Common mistakes and pitfalls for writing scenario-based learning.

  1. Not tying the story to the learning objectives.
  2. Getting preachy.
  3. Avoiding the gray areas.
  4. Writing robotic speech.
  5. Disguising info dumps as conversations.

Identifying strengths

Identify your superpower and learn to leverage it – Chris Lema

Chris Lema shares questions to reflect on your skills to identify your special strengths. First, what are the things you’re good at, but take other people a lot of time and effort? Second, what do people compliment you on, but you downplay it because it feels so easy to you? Third, what can you do well that surprises other people? This isn’t about instructional design, but it seems relevant to our field where there’s a wide range of skills under the general umbrella. Within that broad scope of L&D, what’s your superpower? This is also another way to think about identifying a niche for freelancers and consulting businesses.

The second thing to do when you identify your superpower(s) is to shape the work you’re doing to leverage your particular way of seeing and doing things.

Chris Lema

Project management tools

The 57 Best Project Management Software in 2020

An extensive list of project management software options, many of which have a free tier. Note that the list was compiled by nTask, who conveniently put their own tool on the top of the list. The feature comparisons and pricing summaries are still useful though.

Visual design principles

Why Does a Design Look Good?

While these examples are all websites, the design principles apply to elearning too.

Summary: Visually aesthetic designs use consistent typography, establish a clear hierarchy, utilize a refined color palette, and align to a grid.

Sarah Gibbons and Kelley Gordon

Pricing courses

How to Price Your Online Course (Complete Guide to Course Pricing)

Lengthy guide about considerations for pricing online courses from Thinkific. This is aimed at experts who are selling courses, but that also applies to many of us in the L&D field who are branching out into selling course products ourselves.

Additional resources

Check out my complete library of links or my previous bookmarks posts.

2 thoughts on “Instructional Writing, Identifying Strengths: ID Links 4/13/21

    1. I have played with Airtable a little bit, and it looks like that should do pretty much everything I need. The only thing I have struggled with is getting dates for dependent tasks to push out if the project is delayed. I think that’s possible in Airtable, but it requires some formulas. I suspect if I invest the time in figuring out that formula once, that it would be easy to copy to other projects. I just haven’t sat down to wrestle with it enough.

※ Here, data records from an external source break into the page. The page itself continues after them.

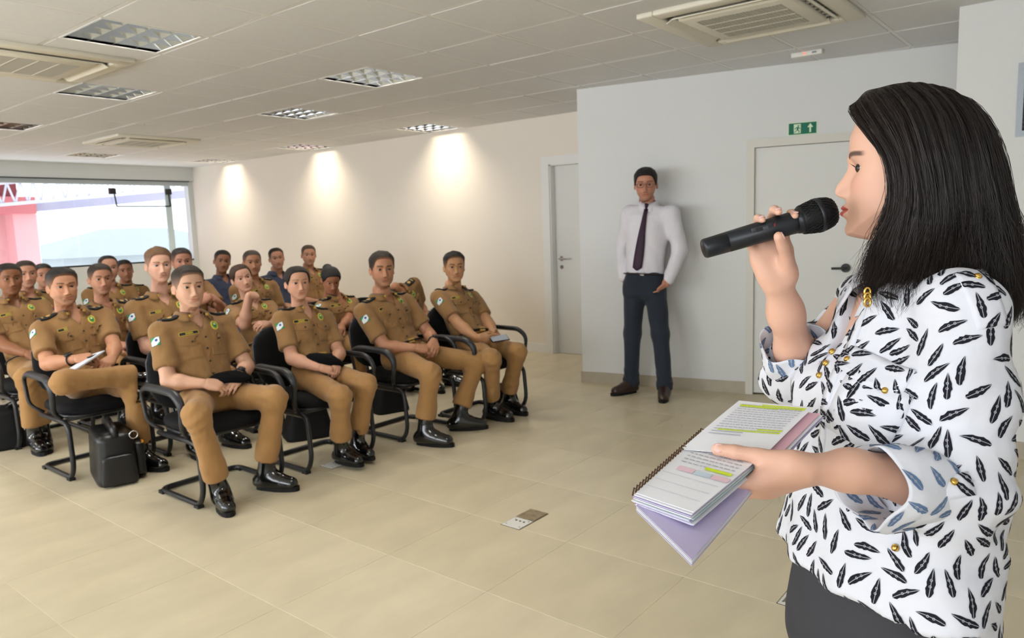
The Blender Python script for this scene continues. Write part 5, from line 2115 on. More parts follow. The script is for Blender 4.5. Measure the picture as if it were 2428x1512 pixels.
# ---- third row
Dk = add_person('dark-skinned man in khaki uniform with shaved hair at the left edge', (22, 662), 6.2, 1.90, 5.94,
                'black visitor chair at the left edge, third row', seed=20, tone=T_DARK, haircol=(30, 25, 22), res=.011, hres=.005,
                hair=dict(top=.006, side=.003, quiff=.0, line=.062), hp=dict(lips=1.3, nose=1.1, wide=1.03), stubble=.25,
                lknee=P3(62, 895, 5.56), lank=P3(84, 1055, 5.62) * [1, 1, 0] + [0, 0, .09], ltoe=(-.1, -1, 0))
Sm = add_person('smiling man in khaki uniform leaning forward in the third row', (238, 662), 5.95, 2.44, 5.92,
                'black visitor chair of the smiling man', seed=21, tone=(196, 142, 114), haircol=BROWN, res=.011, hres=.005, neck=(245, 722),
                hair=dict(top=.014, side=.003, quiff=.2, line=.064), stubble=.3, lookoff=(.2, 0, -.1),
                rhand=(P3(292, 818, 5.60), (-.6, .5, -.5)), lhand=(P3(312, 816, 5.60), (.7, .5, -.4)))
P4 = add_person('man in khaki uniform holding both hands near his chin behind the fair-haired man', (431, 621), 6.1, 3.12, 5.94,
                'black visitor chair behind the fair-haired man', seed=22, tone=(190, 134, 110), haircol=(40, 32, 28), res=.012, hres=.0055, hnz=90, hnt=88,
                hair=dict(top=.012, side=.004, quiff=.2, line=.062), stubble=.4,
                rhand=(P3(490, 706, 5.74), (-.4, -.2, -1)), lhand=(P3(510, 708, 5.74), (.6, -.1, -1)),
                rpose=dict(d=(.6, -.2, .5), n=(.5, .3, -.2), side=(0, -.5, .8), curl=(.9, .9, .5)), lpose=dict(d=(-.6, -.2, .5), n=(-.5, .3, -.2), side=(0, -.5, .8), curl=(.9, .9, .5)))
T6 = add_person('man in khaki uniform with shaved head behind the woman touching her shoulder', (598, 623), 6.1, 3.78, 5.94,
                'black visitor chair behind the woman touching her shoulder', seed=23, tone=(182, 130, 98), haircol=(60, 48, 40), res=.012, hres=.006, hnz=90, hnt=88,
                hair=dict(top=.004, side=.003, quiff=0, line=.062), stubble=.3, hp=dict(nose=1.15))
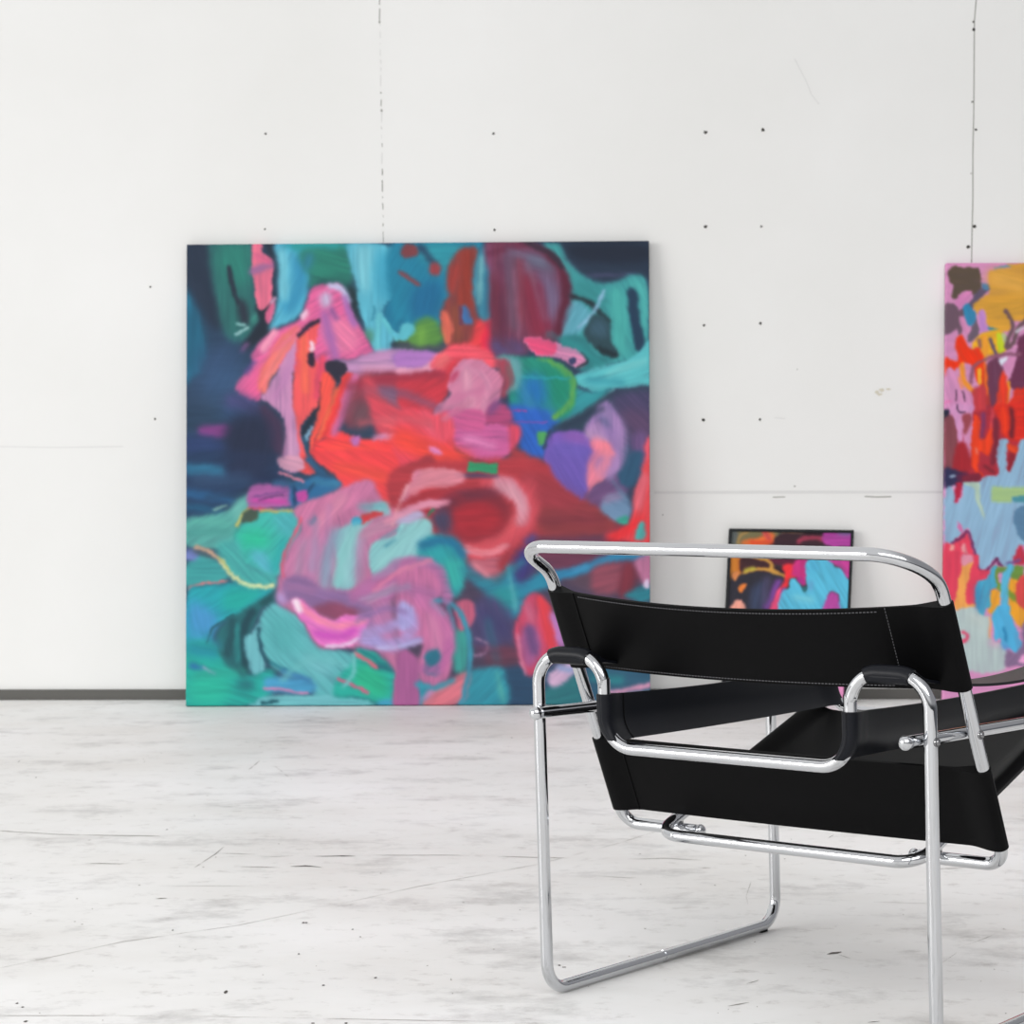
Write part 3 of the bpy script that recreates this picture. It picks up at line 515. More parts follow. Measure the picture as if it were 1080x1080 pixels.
A_BR = [
('P','4b4058',4,[-20,480,1040,280,1040,1030,200,1030]),
('P','b43a44',3,[-40,20,560,-10,700,100,780,160,860,270,700,315,520,330,300,420,100,300,-40,220]),('P','8c3a40',4,[540,190,700,150,860,200,880,280,720,320,560,300]),('P','a03844',4,[470,60,600,60,740,170,560,180]),
('P','dd8696',1.5,[20,45,110,25,215,38,212,100,100,115,30,110]),('P','c03a44',2.5,[30,120,200,105,340,90,340,120,180,150,60,180,20,170]),
('S','d8505e',(86,3),[350,90,470,130,500,220,440,320,330,370,240,365]),('P','d28296',2,[365,60,440,70,510,160,505,260,470,265,450,170,375,110]),('S','e0a0b0',(20,3),[430,100,490,200]),('S','ea96a6',(16,1.5),[230,372,340,388,430,350]),('S','e25a64',(50,4),[300,345,400,310,440,240]),
('P','8c2c3a',4,[160,170,260,120,380,130,430,220,380,310,260,340,180,290]),('P','b02a38',5,[200,190,310,165,390,220,350,290,240,305,190,260]),('P','5e3048',4,[110,190,180,130,380,118,380,140,220,160,160,220]),('P','443f5c',4,[95,230,170,200,180,280,140,310]),('S','a02838',(30,5),[220,250,330,220]),
('S','da90aa',(26,1.8),[-20,205,80,175,165,168]),('S','d07a98',(30,2),[-20,160,25,90,40,50]),('P','a02c3c',1.5,[45,215,90,195,100,225,70,240]),('S','2a7c5c',(8,1),[85,225,110,195]),
('P','8cc6ca',1.5,[-40,270,40,235,100,262,92,305,30,395,-40,440]),('P','b0a8ca',2,[-40,210,40,205,70,235,-40,260]),
('P','2c9ca4',2.5,[30,425,90,310,190,325,235,390,245,480,205,565,160,545,135,445]),('S','1f6e96',(36,3),[60,350,170,325,230,390]),('P','34aaa4',4,[140,420,220,410,220,520,170,520]),
('P','c06476',2,[245,430,310,405,430,400,400,470,350,500,290,470]),('S','3a6888',(26,2.5),[255,440,340,500]),('S','d88090',(24,2.5),[280,430,340,480]),('P','a03440',3,[380,420,450,330,540,280,500,380,420,480]),
('P','2b84a2',3,[240,475,380,505,440,420,480,500,600,430,630,500,520,560,460,650,370,650,330,560,280,510]),('P','2a9098',4,[330,540,450,520,440,620,370,630]),('S','5cb2ba',(14,2),[425,440,455,620]),('P','3d387a',4,[450,400,500,350,530,420,500,495,455,495]),('P','3a4a98',3,[490,320,540,300,530,360]),
('P','6b3850',4,[520,330,800,310,1040,330,1040,480,800,500,640,470,560,420]),('P','5c4858',4,[650,480,780,470,900,540,760,540]),('S','2f82ac',(40,2),[620,475,740,450,850,405,1000,388]),('S','4a9cc8',(12,2),[700,455,760,440]),('P','8e4a5c',3,[790,440,900,425,910,500,880,545,780,540]),('P','7a3040',3,[910,430,960,440,950,560,890,560]),
('P','2a7e8e',2,[930,545,1040,505,1040,580,920,570]),('P','b47094',2,[960,410,1040,385,1040,500,1000,515,970,460]),('P','d0c0dc',1.2,[1000,500,1018,490,1018,528,1000,530]),
('P','e2464e',2,[830,310,900,280,935,250,955,140,1000,10,1040,0,1040,335,900,325]),('S','ec7080',(40,3),[1000,60,970,180]),('S','f02c34',(40,4),[860,320,980,250]),('P','4aaaa8',1.3,[955,320,975,262,1000,258,995,325]),
('P','6c58b0',2,[590,-60,770,-60,772,40,745,155,690,125,620,55]),('P','e8829a',1.8,[772,-40,880,-40,860,40,760,105]),('P','6a4c7a',2.2,[755,130,850,58,905,70,935,100,900,150,820,195,750,160]),('P','a07ab4',2.5,[800,-20,890,-20,880,40,810,60]),
('P','6c8cae',2,[808,190,850,140,905,128,942,190,920,250,850,235]),('S','9a7aa0',(26,3),[830,160,900,140]),('P','3a9e8c',1.3,[880,240,930,225,925,262,895,258]),('P','2c5574',2,[890,60,945,-40,990,-40,980,60,930,110]),
('P','4b4670',4,[265,620,340,560,440,640,440,790,350,800,270,760]),('P','5e3a4e',4,[330,800,440,770,480,860,350,870]),('P','2a4a68',3,[390,865,640,850,760,860,760,1030,400,1030]),
('P','3090a4',2.5,[245,880,330,860,405,870,412,1030,220,1030]),('S','5ab2a8',(14,2.5),[375,880,400,1000]),('S','9a7a9c',(9,1.2),[285,740,330,755,325,800,275,808]),
('P','ca4868',2,[445,720,475,620,520,548,570,570,620,660,642,760,600,840,520,898,485,860,460,790]),('P','e4424e',2,[545,560,600,610,628,740,595,785,565,690]),('P','aa5c90',2.5,[470,740,520,680,555,740,550,820,505,860,475,800]),('S','6a4a7e',(40,3),[510,700,530,790]),('S','d880a0',(12,1.5),[460,720,470,800,495,885]),('S','c06080',(36,3),[500,600,520,660]),
('S','b478b8',(32,2),[612,640,650,760]),
('P','2c747c',2.5,[580,950,700,890,760,920,770,1030,570,1030]),('P','cbaaca',2,[585,905,640,850,705,825,700,890,620,938]),('S','8ca0cc',(26,2),[640,860,690,870]),('P','2f5a74',2.5,[760,860,1040,870,1040,1030,760,1030]),('S','d494b4',(22,1.5),[850,962,940,950,1040,925]),('S','2a8088',(30,3),[780,900,900,910]),
('P','c2709e',2,[-40,430,70,425,145,480,148,545,105,590,165,640,192,750,180,870,130,935,60,925,38,840,60,760,-40,740]),('S','a86a9c',(46,4),[-20,530,110,560]),('S','cc80aa',(40,4),[100,640,130,800]),('P','aaa4da',2,[-40,585,15,600,25,640,15,690,-40,705]),('S','9a90c8',(30,2),[-20,770,45,740]),
('P','a85e94',1.8,[-40,800,40,820,45,920,35,1030,-40,1030]),('P','da7686',1.8,[85,965,170,915,255,875,250,950,225,1005,150,1030,60,1030]),('P','2b6e88',1.8,[60,865,100,818,135,860,125,890,85,892]),('S','3a9ab0',(20,1.8),[40,930,110,945,190,910]),('S','b890c0',(16,2),[100,960,60,990]),
('P','3c9a94',2.5,[195,700,250,715,262,800,235,880,195,870,190,780]),('P','c25e7c',1.6,[195,605,255,578,285,620,270,680,215,705]),('P','6c2c4e',1.6,[150,585,185,598,208,690,182,660]),('S','3a8ea8',(20,1.5),[110,580,180,590,232,660,262,790,245,930,225,1010]),('S','4aa0a8',(20,2),[100,590,150,640]),('S','38889c',(18,1.5),[170,600,190,690]),
]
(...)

      But, maybe that’s a sign that I actually need something else besides Airtable. I like my Google Sheets plugin that automatically shifts the dates of all dependent tasks because it’s fairly easy. It’s only worth switching to something else if it will be an improvement over my current system. I love Airtable’s ability to link across spreadsheets (it’s actually a relational database), plus having multiple views of the same project.